◆ TASK STATEMENT ◆
Print, exactly as written, every line from the first line of the records below through the line containing "COL = scene.collection", and nothing further.

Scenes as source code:
# # # # # # #
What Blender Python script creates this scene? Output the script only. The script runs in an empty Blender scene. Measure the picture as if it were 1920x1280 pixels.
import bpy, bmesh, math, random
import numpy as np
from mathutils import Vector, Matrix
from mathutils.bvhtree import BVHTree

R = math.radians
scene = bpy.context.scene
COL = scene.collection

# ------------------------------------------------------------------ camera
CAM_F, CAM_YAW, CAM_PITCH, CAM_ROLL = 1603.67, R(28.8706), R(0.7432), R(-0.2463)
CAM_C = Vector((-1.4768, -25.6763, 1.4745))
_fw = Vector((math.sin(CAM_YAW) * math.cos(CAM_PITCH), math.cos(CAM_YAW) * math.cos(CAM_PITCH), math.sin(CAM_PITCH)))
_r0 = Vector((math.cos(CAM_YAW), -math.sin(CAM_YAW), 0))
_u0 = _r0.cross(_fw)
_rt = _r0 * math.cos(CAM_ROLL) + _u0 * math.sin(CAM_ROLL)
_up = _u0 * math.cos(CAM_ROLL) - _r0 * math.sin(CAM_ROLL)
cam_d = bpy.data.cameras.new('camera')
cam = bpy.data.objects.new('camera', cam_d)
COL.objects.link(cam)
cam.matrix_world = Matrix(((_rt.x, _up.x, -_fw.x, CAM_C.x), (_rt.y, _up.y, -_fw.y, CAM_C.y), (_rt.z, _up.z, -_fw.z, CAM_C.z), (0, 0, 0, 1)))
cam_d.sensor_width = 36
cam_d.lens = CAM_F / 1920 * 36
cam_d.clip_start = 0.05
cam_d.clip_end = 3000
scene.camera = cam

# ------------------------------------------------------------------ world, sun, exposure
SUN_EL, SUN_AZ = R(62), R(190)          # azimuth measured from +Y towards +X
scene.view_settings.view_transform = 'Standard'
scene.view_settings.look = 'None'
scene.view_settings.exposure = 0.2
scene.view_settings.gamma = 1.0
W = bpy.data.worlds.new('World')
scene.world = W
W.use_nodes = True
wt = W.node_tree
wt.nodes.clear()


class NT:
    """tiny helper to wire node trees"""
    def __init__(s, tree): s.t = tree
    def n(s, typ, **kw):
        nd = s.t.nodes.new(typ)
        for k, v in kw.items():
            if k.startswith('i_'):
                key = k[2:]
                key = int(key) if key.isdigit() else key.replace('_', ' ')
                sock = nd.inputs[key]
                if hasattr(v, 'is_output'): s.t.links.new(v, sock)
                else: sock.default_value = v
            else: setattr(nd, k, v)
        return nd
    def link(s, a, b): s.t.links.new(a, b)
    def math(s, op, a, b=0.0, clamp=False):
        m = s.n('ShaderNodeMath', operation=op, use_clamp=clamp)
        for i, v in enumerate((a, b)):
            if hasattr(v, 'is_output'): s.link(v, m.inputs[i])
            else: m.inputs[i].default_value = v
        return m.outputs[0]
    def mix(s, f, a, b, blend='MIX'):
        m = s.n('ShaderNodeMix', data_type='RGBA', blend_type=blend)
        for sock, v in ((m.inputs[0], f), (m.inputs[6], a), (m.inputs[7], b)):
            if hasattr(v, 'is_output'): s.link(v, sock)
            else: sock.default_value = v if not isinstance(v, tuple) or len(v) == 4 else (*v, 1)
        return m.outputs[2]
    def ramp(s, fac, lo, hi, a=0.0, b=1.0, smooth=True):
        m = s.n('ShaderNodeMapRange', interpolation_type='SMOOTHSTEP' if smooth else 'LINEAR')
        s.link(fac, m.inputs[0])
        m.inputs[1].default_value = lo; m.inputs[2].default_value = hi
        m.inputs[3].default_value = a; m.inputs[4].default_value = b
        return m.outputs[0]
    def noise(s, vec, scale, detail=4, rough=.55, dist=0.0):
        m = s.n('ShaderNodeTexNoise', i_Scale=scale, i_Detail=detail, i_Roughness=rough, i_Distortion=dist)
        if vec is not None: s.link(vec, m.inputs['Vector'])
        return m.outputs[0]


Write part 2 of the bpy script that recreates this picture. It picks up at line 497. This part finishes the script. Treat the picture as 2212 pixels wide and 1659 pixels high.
# # # # # # #
◆ FINISHED EXERCISE ◆
What Blender Python script creates this scene? Output the script only. The script runs in an empty Blender scene. Measure the picture as if it were 1920x1280 pixels.
import bpy, bmesh, math, random
import numpy as np
from mathutils import Vector, Matrix
from mathutils.bvhtree import BVHTree

R = math.radians
scene = bpy.context.scene
COL = scene.collection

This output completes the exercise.